* Your objective
Reproduce the material below line by line, beginning with its first line and ending with the line that contains "scene = bpy.context.scene"; leave out pictures.

···

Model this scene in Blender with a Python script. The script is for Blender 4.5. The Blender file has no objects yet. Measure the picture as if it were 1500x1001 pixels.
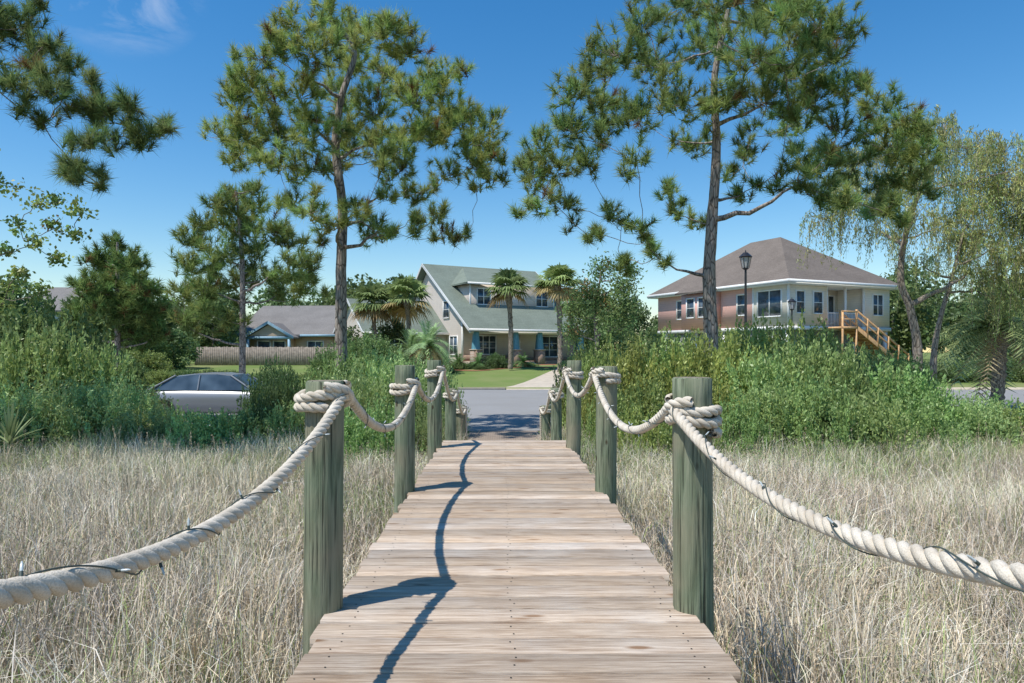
import bpy, math, random
import numpy as np
from mathutils import Vector, Matrix, Quaternion
R = np.random.default_rng(7)
random.seed(7)
EYE = 2.1
scene = bpy.context.scene

# ------------------------------------------------------------------ mesh helper
class G:
    def __init__(s): s.V=[]; s.C=[]; s.F=[]; s.n=0
    def add(s, V, F, mat=0, col=(1,1,1)):
        V=np.asarray(V,float).reshape(-1,3); F=np.asarray(F,int)
        c=np.asarray(col,float)
        if c.ndim==1: c=np.tile(c[:3],(len(V),1))
        s.V.append(V); s.C.append(c); s.F.append((F+s.n,mat)); s.n+=len(V)
    def build(s, name, mats, parent=None, smooth=False, loc=None):
        V=np.concatenate(s.V); C=np.concatenate(s.C)
        me=bpy.data.meshes.new(name)
        me.vertices.add(len(V)); me.vertices.foreach_set('co',V.astype(np.float32).ravel())
        vi=np.concatenate([f.ravel() for f,_ in s.F])
        ls=[];mi=[];o=0
        for f,m in s.F:
            k=f.shape[1]; ls.append(np.arange(len(f))*k+o); o+=len(f)*k; mi.append(np.full(len(f),m))
        ls=np.concatenate(ls); mi=np.concatenate(mi)
        me.loops.add(len(vi)); me.loops.foreach_set('vertex_index',vi.astype(np.int32))
        me.polygons.add(len(ls)); me.polygons.foreach_set('loop_start',ls.astype(np.int32))
        me.polygons.foreach_set('material_index',mi.astype(np.int32))
        me.update(calc_edges=True)
        if smooth: me.polygons.foreach_set('use_smooth',np.ones(len(ls),bool))
        ca=me.color_attributes.new('Col','FLOAT_COLOR','POINT')
        ca.data.foreach_set('color',np.concatenate([C,np.ones((len(C),1))],1).astype(np.float32).ravel())
        for m in mats: me.materials.append(m)
        me.validate()
        ob=bpy.data.objects.new(name,me); scene.collection.objects.link(ob)
        if parent: ob.parent=parent
        if loc is not None: ob.location=loc
        return ob

def empty(name, loc=(0,0,0), rz=0):
    e=bpy.data.objects.new(name,None); scene.collection.objects.link(e)
    e.location=loc; e.rotation_euler=(0,0,rz); e.empty_display_size=.3
    return e

def box(g,x0,x1,y0,y1,z0,z1,mat=0,col=(1,1,1)):
    V=[(x0,y0,z0),(x1,y0,z0),(x1,y1,z0),(x0,y1,z0),(x0,y0,z1),(x1,y0,z1),(x1,y1,z1),(x0,y1,z1)]
    F=[(0,3,2,1),(4,5,6,7),(0,1,5,4),(1,2,6,5),(2,3,7,6),(3,0,4,7)]
    g.add(V,F,mat,col)
def slab(g,pts,t,mat=0,col=(1,1,1)):
    pts=np.array(pts,float); n=len(pts)
    V=np.concatenate([pts,pts-[0,0,t]])
    g.add(V,[list(range(n))],mat,col); g.add(V,[[n+i for i in range(n)][::-1]],mat,col)
    g.add(V,[(i,n+i,n+(i+1)%n,(i+1)%n) for i in range(n)],mat,col)
def prism_x(g,prof,x0,x1,mat=0,col=(1,1,1)):
    n=len(prof)
    V=[(x0,y,z) for y,z in prof]+[(x1,y,z) for y,z in prof]
    g.add(V,[list(range(n))[::-1]],mat,col); g.add(V,[[n+i for i in range(n)]],mat,col)
    g.add(V,[(i,(i+1)%n,n+(i+1)%n,n+i) for i in range(n)],mat,col)
def prism_y(g,prof,y0,y1,mat=0,col=(1,1,1)):
    n=len(prof)
    V=[(x,y0,z) for x,z in prof]+[(x,y1,z) for x,z in prof]
    g.add(V,[list(range(n))],mat,col); g.add(V,[[n+i for i in range(n)][::-1]],mat,col)
    g.add(V,[(i,n+i,n+(i+1)%n,(i+1)%n) for i in range(n)],mat,col)
def frust(g,cx,cy,z0,z1,r0,r1,mat=0,n=4,col=(1,1,1),rot=math.pi/4):
    a=[rot+2*math.pi*i/n for i in range(n)]
    V=[(cx+r0*math.cos(t),cy+r0*math.sin(t),z0) for t in a]+[(cx+r1*math.cos(t),cy+r1*math.sin(t),z1) for t in a]
    g.add(V,[list(range(n))[::-1]],mat,col); g.add(V,[[n+i for i in range(n)]],mat,col)
    g.add(V,[(i,(i+1)%n,n+(i+1)%n,n+i) for i in range(n)],mat,col)
def nrm(a): return a/(np.linalg.norm(a,axis=-1,keepdims=True)+1e-9)
def tube(g,P,rad,sides=6,mat=0,col=(1,1,1),cap=False,jit=0):
    P=np.asarray(P,float); n=len(P)
    rad=np.broadcast_to(np.asarray(rad,float),(n,))
    T=nrm(np.gradient(P,axis=0))
    ref=np.where(np.abs(T[:,2:3])>.9,np.array([[1.,0,0]]),np.array([[0,0,1.]]))
    if np.abs(T[:,2]).mean()>.6: ref=np.tile([[1.,.2,0]],(n,1))
    elif np.abs(T[:,2]).max()<.97: ref=np.tile([[0,0,1.]],(n,1))
    A=nrm(np.cross(T,ref)); B=np.cross(T,A)
    a=np.linspace(0,2*np.pi,sides,endpoint=False)
    rr=rad[:,None]*(1+jit*(R.random((n,sides))-.5))
    V=P[:,None,:]+rr[...,None]*(np.cos(a)[None,:,None]*A[:,None,:]+np.sin(a)[None,:,None]*B[:,None,:])
    i=np.arange(n-1)[:,None]*sides; j=np.arange(sides)[None,:]; j2=(j+1)%sides
    F=np.stack([i+j,i+j2,i+sides+j2,i+sides+j],-1).reshape(-1,4)
    c=np.asarray(col,float)
    if c.ndim==2: c=np.repeat(c,sides,0)
    g.add(V.reshape(-1,3),F,mat,c)
    if cap:
        g.add(V[-1],[list(range(sides))],mat,col if c.ndim==1 else c[-sides:]); g.add(V[0],[list(range(sides))[::-1]],mat,col if c.ndim==1 else c[:sides])
def smooth_path(pts,n):
    pts=np.array(pts,float); m=len(pts)
    if m==2: return pts[0]+(pts[1]-pts[0])*np.linspace(0,1,n)[:,None]
    E=np.concatenate([[2*pts[0]-pts[1]],pts,[2*pts[-1]-pts[-2]]])
    out=[]
    for t in np.linspace(0,m-1-1e-6,n):
        k=int(t);u=t-k;p0,p1,p2,p3=E[k:k+4]
        out.append(.5*((2*p1)+(-p0+p2)*u+(2*p0-5*p1+4*p2-p3)*u*u+(-p0+3*p1-3*p2+p3)*u**3))
    return np.array(out)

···

* Response below
Model this scene in Blender with a Python script. The script is for Blender 4.5. The Blender file has no objects yet. Measure the picture as if it were 1500x1001 pixels.
import bpy, math, random
import numpy as np
from mathutils import Vector, Matrix, Quaternion
R = np.random.default_rng(7)
random.seed(7)
EYE = 2.1
scene = bpy.context.scene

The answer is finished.